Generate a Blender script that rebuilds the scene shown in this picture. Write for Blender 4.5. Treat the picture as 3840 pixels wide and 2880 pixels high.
----
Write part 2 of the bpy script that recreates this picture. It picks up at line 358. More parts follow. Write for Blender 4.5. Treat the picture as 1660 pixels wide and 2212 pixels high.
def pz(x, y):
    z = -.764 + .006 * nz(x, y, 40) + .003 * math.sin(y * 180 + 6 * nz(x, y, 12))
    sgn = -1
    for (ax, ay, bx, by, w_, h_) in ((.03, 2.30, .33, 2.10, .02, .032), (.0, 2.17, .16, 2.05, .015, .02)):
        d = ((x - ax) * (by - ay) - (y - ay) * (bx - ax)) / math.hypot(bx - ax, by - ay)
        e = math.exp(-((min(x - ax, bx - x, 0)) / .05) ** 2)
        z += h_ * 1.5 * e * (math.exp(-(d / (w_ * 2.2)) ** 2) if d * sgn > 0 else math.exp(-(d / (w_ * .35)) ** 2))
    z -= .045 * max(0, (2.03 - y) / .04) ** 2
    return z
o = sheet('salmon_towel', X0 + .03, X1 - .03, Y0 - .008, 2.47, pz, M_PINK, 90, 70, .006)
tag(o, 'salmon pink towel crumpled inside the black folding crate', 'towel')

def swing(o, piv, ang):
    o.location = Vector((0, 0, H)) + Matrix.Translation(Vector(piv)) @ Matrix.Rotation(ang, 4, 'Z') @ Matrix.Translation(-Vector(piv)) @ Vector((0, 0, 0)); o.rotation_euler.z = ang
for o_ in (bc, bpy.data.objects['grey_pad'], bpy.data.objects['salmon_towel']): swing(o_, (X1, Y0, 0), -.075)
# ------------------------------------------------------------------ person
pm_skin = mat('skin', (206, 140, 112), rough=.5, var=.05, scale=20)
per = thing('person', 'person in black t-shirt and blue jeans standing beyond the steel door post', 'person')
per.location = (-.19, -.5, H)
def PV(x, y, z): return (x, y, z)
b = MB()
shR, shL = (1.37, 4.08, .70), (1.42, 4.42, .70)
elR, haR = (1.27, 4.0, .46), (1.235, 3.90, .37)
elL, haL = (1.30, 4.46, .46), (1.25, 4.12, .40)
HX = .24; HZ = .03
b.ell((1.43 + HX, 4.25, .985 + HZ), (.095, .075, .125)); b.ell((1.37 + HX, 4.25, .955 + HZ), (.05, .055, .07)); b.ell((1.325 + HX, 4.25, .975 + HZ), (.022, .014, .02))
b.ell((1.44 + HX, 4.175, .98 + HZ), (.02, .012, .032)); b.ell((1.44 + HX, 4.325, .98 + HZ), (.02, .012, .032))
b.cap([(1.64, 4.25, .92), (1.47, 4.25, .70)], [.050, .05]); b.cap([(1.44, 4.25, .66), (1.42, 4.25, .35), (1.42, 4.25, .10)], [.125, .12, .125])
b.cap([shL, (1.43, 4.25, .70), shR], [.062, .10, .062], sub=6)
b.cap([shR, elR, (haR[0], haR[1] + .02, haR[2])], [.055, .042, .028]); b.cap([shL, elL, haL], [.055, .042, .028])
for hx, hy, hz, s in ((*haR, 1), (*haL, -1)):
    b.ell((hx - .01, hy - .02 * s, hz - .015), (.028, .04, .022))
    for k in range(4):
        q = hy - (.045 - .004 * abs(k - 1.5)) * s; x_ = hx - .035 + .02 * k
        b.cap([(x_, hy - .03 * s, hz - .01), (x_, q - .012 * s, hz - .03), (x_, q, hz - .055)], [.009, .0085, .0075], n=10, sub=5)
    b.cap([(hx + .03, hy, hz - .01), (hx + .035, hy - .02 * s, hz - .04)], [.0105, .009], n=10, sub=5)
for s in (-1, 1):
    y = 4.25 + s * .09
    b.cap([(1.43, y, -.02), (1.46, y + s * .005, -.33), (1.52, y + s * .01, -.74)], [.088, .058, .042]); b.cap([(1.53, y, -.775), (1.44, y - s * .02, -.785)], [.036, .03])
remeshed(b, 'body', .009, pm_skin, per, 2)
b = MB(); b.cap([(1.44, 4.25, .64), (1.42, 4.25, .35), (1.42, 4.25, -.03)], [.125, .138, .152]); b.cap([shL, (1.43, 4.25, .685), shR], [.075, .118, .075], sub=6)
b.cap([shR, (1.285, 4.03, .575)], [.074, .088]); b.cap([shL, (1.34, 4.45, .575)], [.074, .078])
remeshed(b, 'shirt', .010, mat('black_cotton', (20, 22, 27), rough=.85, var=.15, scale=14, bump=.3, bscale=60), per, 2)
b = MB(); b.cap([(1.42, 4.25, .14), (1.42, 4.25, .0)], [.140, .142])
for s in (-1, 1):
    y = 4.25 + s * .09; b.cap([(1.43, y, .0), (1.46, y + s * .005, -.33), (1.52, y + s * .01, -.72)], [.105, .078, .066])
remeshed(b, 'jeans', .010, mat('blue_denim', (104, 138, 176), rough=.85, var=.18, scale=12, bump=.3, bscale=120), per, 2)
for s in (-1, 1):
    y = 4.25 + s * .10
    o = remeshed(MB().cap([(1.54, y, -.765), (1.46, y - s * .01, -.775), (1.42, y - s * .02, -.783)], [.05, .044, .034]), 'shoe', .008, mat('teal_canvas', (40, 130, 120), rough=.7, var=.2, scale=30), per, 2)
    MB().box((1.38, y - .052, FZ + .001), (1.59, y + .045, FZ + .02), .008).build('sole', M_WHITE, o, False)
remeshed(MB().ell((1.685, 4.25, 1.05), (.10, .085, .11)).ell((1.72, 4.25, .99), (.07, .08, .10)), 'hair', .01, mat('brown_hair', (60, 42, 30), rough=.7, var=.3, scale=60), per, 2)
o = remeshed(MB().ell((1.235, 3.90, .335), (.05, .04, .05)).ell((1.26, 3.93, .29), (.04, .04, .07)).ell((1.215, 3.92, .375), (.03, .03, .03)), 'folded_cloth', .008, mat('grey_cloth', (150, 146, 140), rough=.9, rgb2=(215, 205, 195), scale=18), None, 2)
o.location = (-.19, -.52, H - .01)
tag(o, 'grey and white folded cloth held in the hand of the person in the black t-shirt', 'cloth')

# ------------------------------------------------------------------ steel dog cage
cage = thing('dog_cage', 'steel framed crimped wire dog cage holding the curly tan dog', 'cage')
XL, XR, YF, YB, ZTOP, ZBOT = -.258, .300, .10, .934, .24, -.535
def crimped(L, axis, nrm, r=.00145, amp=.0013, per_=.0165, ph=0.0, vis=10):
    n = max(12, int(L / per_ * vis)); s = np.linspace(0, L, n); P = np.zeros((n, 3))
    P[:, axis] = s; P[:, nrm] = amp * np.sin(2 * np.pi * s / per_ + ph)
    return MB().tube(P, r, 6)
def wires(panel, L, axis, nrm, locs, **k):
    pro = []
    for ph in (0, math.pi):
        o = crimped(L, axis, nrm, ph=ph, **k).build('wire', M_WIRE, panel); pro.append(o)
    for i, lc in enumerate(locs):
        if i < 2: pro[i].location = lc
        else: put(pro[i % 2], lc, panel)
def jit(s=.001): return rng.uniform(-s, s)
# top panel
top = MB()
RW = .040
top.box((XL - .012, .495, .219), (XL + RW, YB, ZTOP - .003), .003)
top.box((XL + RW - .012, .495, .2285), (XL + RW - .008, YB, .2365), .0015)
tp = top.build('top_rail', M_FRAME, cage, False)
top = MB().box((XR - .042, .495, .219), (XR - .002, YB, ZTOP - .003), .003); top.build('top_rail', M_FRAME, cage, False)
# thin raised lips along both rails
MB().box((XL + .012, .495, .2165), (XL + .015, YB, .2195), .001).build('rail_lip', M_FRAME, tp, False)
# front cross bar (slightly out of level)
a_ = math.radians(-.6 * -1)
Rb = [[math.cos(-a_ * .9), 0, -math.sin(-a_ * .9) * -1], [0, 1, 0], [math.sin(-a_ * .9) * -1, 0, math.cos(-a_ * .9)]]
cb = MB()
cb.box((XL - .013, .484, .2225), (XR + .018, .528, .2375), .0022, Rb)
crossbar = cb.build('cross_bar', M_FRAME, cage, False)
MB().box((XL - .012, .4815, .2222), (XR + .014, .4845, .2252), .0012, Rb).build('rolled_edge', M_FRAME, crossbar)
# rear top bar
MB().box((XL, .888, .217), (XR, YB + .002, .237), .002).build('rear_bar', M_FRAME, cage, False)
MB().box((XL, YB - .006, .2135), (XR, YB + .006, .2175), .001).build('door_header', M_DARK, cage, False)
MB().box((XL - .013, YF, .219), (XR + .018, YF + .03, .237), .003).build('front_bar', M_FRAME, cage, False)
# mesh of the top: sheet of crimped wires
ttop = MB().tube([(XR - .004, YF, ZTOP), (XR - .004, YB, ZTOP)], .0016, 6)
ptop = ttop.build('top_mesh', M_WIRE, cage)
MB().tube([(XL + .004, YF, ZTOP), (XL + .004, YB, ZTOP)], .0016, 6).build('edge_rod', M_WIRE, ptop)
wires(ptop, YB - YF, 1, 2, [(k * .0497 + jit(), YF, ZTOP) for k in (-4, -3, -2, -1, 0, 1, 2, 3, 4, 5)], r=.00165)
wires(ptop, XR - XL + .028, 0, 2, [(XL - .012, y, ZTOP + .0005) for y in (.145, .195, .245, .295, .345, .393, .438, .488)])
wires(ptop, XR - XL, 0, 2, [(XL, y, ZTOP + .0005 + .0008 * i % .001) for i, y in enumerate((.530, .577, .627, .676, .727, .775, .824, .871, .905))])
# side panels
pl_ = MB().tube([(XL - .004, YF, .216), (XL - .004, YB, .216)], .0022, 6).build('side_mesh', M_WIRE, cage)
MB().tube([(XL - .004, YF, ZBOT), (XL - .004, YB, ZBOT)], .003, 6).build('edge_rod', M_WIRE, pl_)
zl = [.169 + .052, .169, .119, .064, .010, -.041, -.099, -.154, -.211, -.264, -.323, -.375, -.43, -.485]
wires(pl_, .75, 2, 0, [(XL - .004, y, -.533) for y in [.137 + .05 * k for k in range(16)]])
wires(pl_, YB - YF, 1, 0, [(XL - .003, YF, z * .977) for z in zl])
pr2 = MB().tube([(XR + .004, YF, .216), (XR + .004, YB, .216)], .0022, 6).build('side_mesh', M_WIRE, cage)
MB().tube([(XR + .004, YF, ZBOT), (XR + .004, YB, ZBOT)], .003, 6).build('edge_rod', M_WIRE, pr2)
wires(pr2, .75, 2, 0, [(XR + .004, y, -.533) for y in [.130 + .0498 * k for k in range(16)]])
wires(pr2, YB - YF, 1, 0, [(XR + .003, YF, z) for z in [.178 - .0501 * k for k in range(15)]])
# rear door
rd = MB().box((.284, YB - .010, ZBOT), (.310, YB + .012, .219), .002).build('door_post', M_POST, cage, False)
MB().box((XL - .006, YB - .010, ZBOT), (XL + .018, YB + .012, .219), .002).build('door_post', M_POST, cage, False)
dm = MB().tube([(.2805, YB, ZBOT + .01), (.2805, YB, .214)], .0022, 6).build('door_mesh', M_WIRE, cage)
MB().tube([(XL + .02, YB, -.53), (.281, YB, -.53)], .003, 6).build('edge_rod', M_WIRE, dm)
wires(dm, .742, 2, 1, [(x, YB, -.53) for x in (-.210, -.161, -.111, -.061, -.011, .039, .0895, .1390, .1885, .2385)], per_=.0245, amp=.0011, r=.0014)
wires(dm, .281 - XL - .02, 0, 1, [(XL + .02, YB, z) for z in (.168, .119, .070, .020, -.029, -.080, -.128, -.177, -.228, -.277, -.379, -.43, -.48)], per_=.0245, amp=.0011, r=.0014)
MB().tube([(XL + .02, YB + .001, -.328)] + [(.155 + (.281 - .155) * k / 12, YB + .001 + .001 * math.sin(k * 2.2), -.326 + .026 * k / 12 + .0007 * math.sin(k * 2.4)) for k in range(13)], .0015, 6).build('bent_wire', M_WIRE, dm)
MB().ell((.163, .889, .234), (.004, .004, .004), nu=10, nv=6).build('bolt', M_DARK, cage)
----
Prompt ▸
The answer is a single number: how many lines include the word "pixels"?

The solution ▸
2